CMA has not approved Kenyan developed digital currency Nurucoin. FILE PHOTO | NMG
CMA has not approved Kenyan developed digital currency Nurucoin. FILE PHOTO | NMG 

The Capital Markets Authority has cautioned Kenyans on the dangers of participating in initial cryptocurrency coin offerings (ICOs) citing high risk of exposure to fraud.

The CMA is the second financial regulator after the Central Bank of Kenya (CBK) to issue caution against cryptocurrencies, reminding investors that they have no fall-back in case of loss since neither regulator has oversight on the Internet-based digital currencies.

The capital markets regulator’s warning comes at a time when a local group is selling a Kenyan developed digital currency known as Nurucoin, which the CMA has not approved.

The CMA says that its caution is based on the wider risks in coin offerings identified by the International Organisation of Securities Commissions (IOSCO) — of which it is a member — that include potential for fraud, cross-border distribution risks, information asymmetry on the risks, costs and returns and liquidity risks when one wants to exit the investment.

“There are ongoing invitations to members of the public to invest in such coins in what is being marketed as ‘pre-sale before the launch on public exchanges’,” said CMA in a notice published Tuesday.

“While some ICOs are floated by entrepreneurs with genuine and innovative ideas for new products and services, there is a risk that some issuers could seek to perpetrate fraud against investors.
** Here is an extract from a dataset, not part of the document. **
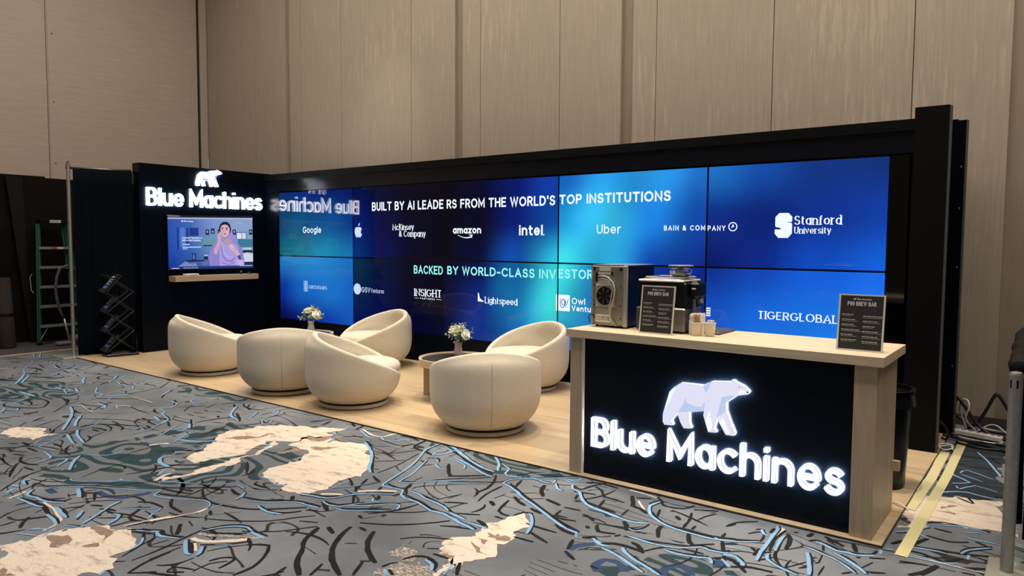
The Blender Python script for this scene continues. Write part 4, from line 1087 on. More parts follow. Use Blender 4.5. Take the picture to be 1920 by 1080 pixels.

Most ICOs operate solely over the Internet, and the fact that the products and sellers may not be subject to regulation exposes investors to fraud.”

CMA’s warning is seen as a reaction to Kenya’s Nurucoin, which is managed by owners of e-commerce platform BlazeBay, a subsidiary of Churchblaze Christian Association which runs a number of technology and social networking platforms.